The nice thing about writing a blog (uck…I feel dirty typing that word) is that you can write about anything you want, anytime you want.  You can change topics in the middle of the page, for example you if you started to write about hard is to write the perfect opening sentence, and you really like what you have written, but find that isn’t going anywhere, and another idea hits you, you can simply shift gears.  There are some caveats though.  It has to flow.  The ideas have to connect is some way, very unlike what I did at the transition to this paragraph, forgive me, dear reader, this is my first day on the job.

There is a ton of advice on how to start blogs (there it is again).  In fact there are entire volumes published by reputable houses that demonstrate (I would assume mostly to unemployed bored and students of night classes) how to start.  Write what you know, they say.  Write from the heart.  Mostly just write.  Try to find a voice and a platform.  I am paraphrasing of course, but there are some nuggets of truth in those boundless pages.  I will cherry pick them at will, and I may, or may not tell you about it.  It will be up to the more critical of you (and students of night classes) to tell if I am using these techniques or not.

Nugget one:  Introduce yourself.  Okay, I am D. Dennis McCay (a new pseudo-pseudonym that I am creating for my writing exploits.)  I like to write, but need deadlines in order to make it happen.  I like to write very short fiction.  In my limited experience, almost everyone has a story that can be spun into a short story.  But, it takes real try and real risk to write very short stories.  I can crank out a 1500 word story in about an hour.  It won’t be any good, but it will be; however, to write flash, that take me days and weeks.  I have been going about this for almost a year, and I have produced exactly three pieces that I take a great deal of pride in.  Three.  In a year.

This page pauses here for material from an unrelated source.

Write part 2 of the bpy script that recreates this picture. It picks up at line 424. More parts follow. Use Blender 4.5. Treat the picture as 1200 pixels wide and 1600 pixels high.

Flash is tough.

Most of the stories I write are about the travels, travails, and triumphs (ah, got it there) of my hero: simple man.  I am not going to introduce to you SM just yet, we will save that for another posting.  While I am not SM, I can tell you that there is always an element of myself in them.  More on SM later.

Nugget two: Try to avoid using gimmicks to sell your writing.  In other words, don’t use fonts, fancy slogans, catch phrases, or pretty wall papers.  Oops.  Fucked that one up.

Nugget three:  Beats me, I didn’t want to have a two bullet list.  It doesn’t matter anyway, while I know nuggets two and three to be bullshit, one may actually be found in some floppy bound text that students of night classes read from cover to cover.  It served my purpose to present it is a fact.  So I did.

I will tell you this, dear reader, and then sign off of this installment, probably the most important thing I ever learned about writing.  You have to write to be a writer.  You have to seize the words.  Pull them from your imagination or inspiration or perspiration.  Hitch them together and make them pull for you.  Carpe Omnium, motherfuckers.